UPDATE Critique of above:  FYI … Attached is an insightful critique of Bhadrakumar's analysis from a friend of mine who is following the Yemen situation:

Given his curriculum vitae, I’d say this guy is perfectly representative of Indian government thinking (or perhaps wishful thinking), even if he’s not a toady.
He indulges in a little too much facile mind-reading of Obama, as well as assuming that the US government is, like a grand master chess player, assiduously pursuing a grand strategic coup that will contain China. Maybe, but more likely the government and its bureaucratic executors are operating out of habit, empire-building in the bureaucratic sense, shoveling money to contractors, obsessive fixation on terrorism, fear, and fear-mongering. And the writer seems to see no downside to the US perpetually expanding the territory on which it is “fighting terrorism” by military means (even if that rationale is a cover for something else, namely, an ability to strangle China’s SLOCs).
He is also too clairvoyant by half on Obama’s alleged intention not to use ground troops, only drones and spec ops, in Yemen. The option of limiting our Afghan involvement mainly to trainers, spec ops, and drones was pushed by Biden early last year, and as we saw, the permanent government’s default position was to add 30,000 ground troops. And anything at all that involves the Mossad is almost assured to have a boomerang effect. The author thinks it’s so diabolically clever for the Israelis to set up Islamist groups in Yemen – just as they did with Hamas, and, indirectly, with Hezbollah. That sure worked out well. And powering up the Shiites in Northern Yemen, assuming the Mossad is doing this, could spread destabilization into the rest of the Arabian peninsula and completely undo 60+ years of US policy of propping up the Saudi monarchy in return for access to oil.

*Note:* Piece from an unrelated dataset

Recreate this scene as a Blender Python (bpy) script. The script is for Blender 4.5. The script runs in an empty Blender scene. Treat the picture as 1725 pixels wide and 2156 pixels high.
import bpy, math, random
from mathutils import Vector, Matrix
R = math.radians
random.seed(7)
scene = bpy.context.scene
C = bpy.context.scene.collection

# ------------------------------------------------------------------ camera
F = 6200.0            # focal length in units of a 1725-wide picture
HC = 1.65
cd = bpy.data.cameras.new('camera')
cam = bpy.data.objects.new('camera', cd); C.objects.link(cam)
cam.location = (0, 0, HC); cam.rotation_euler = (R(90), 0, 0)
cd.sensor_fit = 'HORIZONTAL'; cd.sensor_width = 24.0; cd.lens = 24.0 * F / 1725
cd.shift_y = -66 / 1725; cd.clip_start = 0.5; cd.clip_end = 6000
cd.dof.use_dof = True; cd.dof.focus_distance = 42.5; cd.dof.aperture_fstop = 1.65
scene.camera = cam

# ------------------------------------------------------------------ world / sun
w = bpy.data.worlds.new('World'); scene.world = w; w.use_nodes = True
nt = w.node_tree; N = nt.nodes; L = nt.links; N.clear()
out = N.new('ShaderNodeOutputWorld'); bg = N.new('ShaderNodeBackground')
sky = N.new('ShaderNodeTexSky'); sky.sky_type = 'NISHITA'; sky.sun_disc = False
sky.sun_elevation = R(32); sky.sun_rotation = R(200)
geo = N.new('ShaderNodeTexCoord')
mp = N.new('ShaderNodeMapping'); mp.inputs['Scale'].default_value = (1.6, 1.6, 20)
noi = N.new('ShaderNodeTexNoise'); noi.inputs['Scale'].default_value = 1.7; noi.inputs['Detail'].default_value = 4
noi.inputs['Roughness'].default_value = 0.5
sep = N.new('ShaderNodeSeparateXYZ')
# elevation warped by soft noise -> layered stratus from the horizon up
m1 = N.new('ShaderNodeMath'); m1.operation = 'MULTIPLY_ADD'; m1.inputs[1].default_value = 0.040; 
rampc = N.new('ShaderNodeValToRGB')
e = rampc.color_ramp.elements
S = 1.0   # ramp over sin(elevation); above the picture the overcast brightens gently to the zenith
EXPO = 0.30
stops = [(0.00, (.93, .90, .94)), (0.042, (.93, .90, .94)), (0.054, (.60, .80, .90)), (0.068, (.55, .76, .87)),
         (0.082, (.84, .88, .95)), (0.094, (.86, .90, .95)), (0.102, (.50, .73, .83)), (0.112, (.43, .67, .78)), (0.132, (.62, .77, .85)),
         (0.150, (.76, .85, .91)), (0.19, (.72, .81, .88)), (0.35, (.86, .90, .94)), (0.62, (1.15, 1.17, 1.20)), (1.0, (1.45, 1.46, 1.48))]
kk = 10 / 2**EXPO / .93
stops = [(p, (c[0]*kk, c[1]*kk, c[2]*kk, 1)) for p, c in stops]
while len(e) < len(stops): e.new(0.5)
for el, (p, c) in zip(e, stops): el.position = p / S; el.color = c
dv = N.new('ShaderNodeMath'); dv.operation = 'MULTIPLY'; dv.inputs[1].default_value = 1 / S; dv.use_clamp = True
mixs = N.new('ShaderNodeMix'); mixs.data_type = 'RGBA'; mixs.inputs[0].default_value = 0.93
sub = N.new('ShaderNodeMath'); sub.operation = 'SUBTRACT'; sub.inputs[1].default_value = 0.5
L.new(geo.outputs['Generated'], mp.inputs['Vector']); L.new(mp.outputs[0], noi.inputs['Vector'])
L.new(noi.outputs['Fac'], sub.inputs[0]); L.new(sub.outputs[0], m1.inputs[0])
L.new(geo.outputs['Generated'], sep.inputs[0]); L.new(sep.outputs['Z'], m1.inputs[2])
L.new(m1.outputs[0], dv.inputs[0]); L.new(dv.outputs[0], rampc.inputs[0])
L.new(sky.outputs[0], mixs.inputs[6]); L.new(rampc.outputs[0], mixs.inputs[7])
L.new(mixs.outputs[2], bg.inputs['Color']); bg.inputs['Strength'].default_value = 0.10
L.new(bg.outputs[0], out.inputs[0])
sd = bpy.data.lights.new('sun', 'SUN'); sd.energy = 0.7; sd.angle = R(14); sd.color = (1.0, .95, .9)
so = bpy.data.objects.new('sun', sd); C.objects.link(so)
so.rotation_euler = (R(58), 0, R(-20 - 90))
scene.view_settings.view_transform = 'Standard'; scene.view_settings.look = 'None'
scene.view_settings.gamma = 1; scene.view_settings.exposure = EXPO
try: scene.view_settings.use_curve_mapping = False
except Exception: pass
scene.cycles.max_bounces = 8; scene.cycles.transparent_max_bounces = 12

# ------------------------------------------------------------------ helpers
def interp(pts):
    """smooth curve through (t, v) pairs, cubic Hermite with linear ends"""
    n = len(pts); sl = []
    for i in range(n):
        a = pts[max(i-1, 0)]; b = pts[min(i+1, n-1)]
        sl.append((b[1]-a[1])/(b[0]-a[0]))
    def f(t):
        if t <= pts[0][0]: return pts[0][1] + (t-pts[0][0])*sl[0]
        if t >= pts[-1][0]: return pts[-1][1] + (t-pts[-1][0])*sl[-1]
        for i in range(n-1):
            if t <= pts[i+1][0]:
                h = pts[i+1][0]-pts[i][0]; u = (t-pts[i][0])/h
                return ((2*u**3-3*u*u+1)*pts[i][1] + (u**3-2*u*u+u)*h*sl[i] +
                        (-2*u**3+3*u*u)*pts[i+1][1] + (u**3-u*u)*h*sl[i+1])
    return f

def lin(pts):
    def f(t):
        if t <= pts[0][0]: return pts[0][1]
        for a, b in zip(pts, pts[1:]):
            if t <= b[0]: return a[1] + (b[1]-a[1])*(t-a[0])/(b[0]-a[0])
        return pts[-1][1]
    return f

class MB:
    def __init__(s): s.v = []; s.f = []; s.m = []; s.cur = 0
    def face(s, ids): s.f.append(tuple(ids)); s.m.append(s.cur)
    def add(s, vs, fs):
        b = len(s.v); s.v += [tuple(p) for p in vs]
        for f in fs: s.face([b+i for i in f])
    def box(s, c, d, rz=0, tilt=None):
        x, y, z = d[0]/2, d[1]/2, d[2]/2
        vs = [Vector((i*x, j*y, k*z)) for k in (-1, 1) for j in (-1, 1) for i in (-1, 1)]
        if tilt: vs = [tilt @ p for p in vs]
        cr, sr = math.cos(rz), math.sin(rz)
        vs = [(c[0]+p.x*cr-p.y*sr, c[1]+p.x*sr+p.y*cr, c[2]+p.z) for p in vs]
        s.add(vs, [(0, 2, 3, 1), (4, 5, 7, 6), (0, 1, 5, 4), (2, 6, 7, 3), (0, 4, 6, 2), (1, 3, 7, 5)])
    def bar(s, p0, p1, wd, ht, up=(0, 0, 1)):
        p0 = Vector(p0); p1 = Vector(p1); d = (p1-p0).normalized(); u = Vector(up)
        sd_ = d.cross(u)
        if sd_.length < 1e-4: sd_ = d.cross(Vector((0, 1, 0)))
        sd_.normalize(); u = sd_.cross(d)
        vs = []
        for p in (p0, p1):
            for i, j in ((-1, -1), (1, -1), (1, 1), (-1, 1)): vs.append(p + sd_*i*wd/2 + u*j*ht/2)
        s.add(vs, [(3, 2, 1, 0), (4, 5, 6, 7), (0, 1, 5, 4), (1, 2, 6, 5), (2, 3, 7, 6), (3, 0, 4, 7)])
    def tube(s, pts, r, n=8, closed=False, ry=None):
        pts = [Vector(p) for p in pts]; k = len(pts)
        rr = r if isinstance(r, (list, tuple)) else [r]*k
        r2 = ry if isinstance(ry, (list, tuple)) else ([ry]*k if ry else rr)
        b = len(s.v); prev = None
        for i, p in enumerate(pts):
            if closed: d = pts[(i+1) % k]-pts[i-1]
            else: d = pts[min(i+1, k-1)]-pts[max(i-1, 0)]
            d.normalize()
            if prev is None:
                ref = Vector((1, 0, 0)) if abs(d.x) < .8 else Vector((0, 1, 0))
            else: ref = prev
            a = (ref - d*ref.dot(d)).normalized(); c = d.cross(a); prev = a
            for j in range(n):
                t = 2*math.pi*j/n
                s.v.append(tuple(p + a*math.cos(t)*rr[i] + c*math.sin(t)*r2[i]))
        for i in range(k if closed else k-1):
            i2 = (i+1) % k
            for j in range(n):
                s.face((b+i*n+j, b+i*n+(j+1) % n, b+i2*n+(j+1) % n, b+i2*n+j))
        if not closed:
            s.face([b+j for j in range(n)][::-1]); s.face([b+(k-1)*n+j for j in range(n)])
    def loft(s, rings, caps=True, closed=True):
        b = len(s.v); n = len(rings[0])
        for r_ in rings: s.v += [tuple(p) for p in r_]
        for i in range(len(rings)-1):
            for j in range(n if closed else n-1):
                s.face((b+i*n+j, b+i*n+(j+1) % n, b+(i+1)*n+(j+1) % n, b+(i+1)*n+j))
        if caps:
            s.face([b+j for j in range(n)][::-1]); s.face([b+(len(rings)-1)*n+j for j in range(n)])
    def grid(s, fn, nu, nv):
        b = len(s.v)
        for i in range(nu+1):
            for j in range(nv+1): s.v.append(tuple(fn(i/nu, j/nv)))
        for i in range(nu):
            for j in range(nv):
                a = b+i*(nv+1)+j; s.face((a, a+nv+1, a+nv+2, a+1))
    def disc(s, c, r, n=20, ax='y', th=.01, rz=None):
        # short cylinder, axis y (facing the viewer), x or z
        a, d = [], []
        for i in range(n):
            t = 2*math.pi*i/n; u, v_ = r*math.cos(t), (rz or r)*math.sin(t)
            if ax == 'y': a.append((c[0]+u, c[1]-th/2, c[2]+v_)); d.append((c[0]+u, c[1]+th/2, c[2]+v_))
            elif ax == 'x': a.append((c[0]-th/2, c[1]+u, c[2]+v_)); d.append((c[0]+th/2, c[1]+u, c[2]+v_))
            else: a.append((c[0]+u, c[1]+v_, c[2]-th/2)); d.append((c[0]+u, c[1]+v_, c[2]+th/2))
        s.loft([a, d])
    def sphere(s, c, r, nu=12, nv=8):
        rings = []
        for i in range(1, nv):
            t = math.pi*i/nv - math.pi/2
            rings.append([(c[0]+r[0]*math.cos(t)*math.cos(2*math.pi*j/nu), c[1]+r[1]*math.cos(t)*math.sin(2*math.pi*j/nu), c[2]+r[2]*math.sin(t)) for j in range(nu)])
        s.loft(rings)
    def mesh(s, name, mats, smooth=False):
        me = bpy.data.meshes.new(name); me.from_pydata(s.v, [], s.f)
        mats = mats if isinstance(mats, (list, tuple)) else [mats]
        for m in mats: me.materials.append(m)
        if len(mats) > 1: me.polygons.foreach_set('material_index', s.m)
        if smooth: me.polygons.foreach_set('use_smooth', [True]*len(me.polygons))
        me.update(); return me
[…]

Phi Beta Iota: The US policy world still does not do intelligence-based policy.  This reeeks of both Brzezinski's Last Stand, and a very unhealthy Israeli influence on both US and Indian policy makers.  The US has not done–to the best of our open source knowledge–a proper laydown of class, culture, religion, and tribes; nor has the US devised a long-term strategy for co-evolution with the Southern Hemispher as the Northern Hemispher winds down and backs away from its predatory capitalism ways to embrace natural capitalism and the need for a new form of social capitalism that addresses both the nicro-needs of the five billion poor, and the raw fact that the five billion poor have an annual income of four trillion a year versus the one trillion a year that is overly concentrated in the top 1% of the one billion rich.  Yemen has all the makings of a strategic disaster to be followed in quick succession by Sudan and Somalia and then a massive plague out of the Congo…the possibilities are endless.  This would be a good time for the US to launch a strategy-intelligence “lifeboat” that achieves at very low cost and using only open sources that permit the engagement of ALL stakeholders, a proper “intelligence preparation of the battlefield” of the future–a battlefield that is about demographics, not democracy, soft power not hard power (although you need both), non-zero win-win instead of winner take all.  The gap between policymakers with power and those of us in the real world with knowledge has grown catastrophically wide, as we anticipated in1997 USIP Conference on Virtual Diplomacy Virtual Intelligence: Conflict Avoidance and Resolution through Information Peacekeeping.